- **REQUIRED WORK**: Every record must be repeated exactly, with no omission.
######
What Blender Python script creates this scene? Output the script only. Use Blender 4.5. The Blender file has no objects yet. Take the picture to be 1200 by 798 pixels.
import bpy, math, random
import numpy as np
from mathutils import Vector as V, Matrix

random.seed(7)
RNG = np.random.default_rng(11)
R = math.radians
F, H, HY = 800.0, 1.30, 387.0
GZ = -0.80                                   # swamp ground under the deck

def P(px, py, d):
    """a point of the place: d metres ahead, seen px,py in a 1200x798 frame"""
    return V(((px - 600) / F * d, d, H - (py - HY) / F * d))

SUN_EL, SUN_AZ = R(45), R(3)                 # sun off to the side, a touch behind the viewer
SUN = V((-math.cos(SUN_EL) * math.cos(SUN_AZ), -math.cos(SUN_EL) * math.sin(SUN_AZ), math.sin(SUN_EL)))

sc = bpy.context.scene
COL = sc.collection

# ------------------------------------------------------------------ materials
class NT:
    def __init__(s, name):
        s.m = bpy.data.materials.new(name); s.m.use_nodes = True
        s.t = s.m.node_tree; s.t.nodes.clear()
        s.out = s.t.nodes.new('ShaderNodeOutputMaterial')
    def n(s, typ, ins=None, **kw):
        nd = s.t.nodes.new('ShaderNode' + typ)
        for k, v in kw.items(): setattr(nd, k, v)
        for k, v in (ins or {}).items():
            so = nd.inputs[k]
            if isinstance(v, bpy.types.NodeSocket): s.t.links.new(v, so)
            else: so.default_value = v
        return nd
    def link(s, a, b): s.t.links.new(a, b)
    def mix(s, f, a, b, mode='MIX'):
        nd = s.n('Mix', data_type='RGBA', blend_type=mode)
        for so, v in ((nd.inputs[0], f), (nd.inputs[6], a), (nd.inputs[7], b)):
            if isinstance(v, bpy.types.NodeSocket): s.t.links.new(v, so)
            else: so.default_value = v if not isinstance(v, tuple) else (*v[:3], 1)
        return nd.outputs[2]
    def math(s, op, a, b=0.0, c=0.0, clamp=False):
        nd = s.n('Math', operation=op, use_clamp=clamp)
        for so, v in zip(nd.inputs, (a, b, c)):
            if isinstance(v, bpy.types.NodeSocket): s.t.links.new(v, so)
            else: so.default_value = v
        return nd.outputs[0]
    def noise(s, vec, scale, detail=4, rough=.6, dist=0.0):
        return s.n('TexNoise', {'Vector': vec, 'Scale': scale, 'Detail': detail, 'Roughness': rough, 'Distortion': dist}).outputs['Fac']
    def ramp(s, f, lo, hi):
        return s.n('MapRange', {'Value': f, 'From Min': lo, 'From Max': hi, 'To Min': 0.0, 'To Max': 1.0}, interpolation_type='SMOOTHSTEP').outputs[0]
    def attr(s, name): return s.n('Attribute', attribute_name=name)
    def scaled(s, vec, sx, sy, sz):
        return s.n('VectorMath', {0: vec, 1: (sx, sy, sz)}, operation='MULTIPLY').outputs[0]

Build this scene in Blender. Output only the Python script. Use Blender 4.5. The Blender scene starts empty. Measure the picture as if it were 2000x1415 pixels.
######
- **WRITTEN SOLUTION**:
What Blender Python script creates this scene? Output the script only. Use Blender 4.5. The Blender file has no objects yet. Take the picture to be 1200 by 798 pixels.
import bpy, math, random
import numpy as np
from mathutils import Vector as V, Matrix

random.seed(7)
RNG = np.random.default_rng(11)
R = math.radians
F, H, HY = 800.0, 1.30, 387.0
GZ = -0.80                                   # swamp ground under the deck

def P(px, py, d):
    """a point of the place: d metres ahead, seen px,py in a 1200x798 frame"""
    return V(((px - 600) / F * d, d, H - (py - HY) / F * d))

SUN_EL, SUN_AZ = R(45), R(3)                 # sun off to the side, a touch behind the viewer
SUN = V((-math.cos(SUN_EL) * math.cos(SUN_AZ), -math.cos(SUN_EL) * math.sin(SUN_AZ), math.sin(SUN_EL)))

sc = bpy.context.scene
COL = sc.collection

# ------------------------------------------------------------------ materials
class NT:
    def __init__(s, name):
        s.m = bpy.data.materials.new(name); s.m.use_nodes = True
        s.t = s.m.node_tree; s.t.nodes.clear()
        s.out = s.t.nodes.new('ShaderNodeOutputMaterial')
    def n(s, typ, ins=None, **kw):
        nd = s.t.nodes.new('ShaderNode' + typ)
        for k, v in kw.items(): setattr(nd, k, v)
        for k, v in (ins or {}).items():
            so = nd.inputs[k]
            if isinstance(v, bpy.types.NodeSocket): s.t.links.new(v, so)
            else: so.default_value = v
        return nd
    def link(s, a, b): s.t.links.new(a, b)
    def mix(s, f, a, b, mode='MIX'):
        nd = s.n('Mix', data_type='RGBA', blend_type=mode)
        for so, v in ((nd.inputs[0], f), (nd.inputs[6], a), (nd.inputs[7], b)):
            if isinstance(v, bpy.types.NodeSocket): s.t.links.new(v, so)
            else: so.default_value = v if not isinstance(v, tuple) else (*v[:3], 1)
        return nd.outputs[2]
    def math(s, op, a, b=0.0, c=0.0, clamp=False):
        nd = s.n('Math', operation=op, use_clamp=clamp)
        for so, v in zip(nd.inputs, (a, b, c)):
            if isinstance(v, bpy.types.NodeSocket): s.t.links.new(v, so)
            else: so.default_value = v
        return nd.outputs[0]
    def noise(s, vec, scale, detail=4, rough=.6, dist=0.0):
        return s.n('TexNoise', {'Vector': vec, 'Scale': scale, 'Detail': detail, 'Roughness': rough, 'Distortion': dist}).outputs['Fac']
    def ramp(s, f, lo, hi):
        return s.n('MapRange', {'Value': f, 'From Min': lo, 'From Max': hi, 'To Min': 0.0, 'To Max': 1.0}, interpolation_type='SMOOTHSTEP').outputs[0]
    def attr(s, name): return s.n('Attribute', attribute_name=name)
    def scaled(s, vec, sx, sy, sz):
        return s.n('VectorMath', {0: vec, 1: (sx, sy, sz)}, operation='MULTIPLY').outputs[0]

Build this scene in Blender. Output only the Python script. Use Blender 4.5. The Blender scene starts empty. Measure the picture as if it were 2000x1415 pixels.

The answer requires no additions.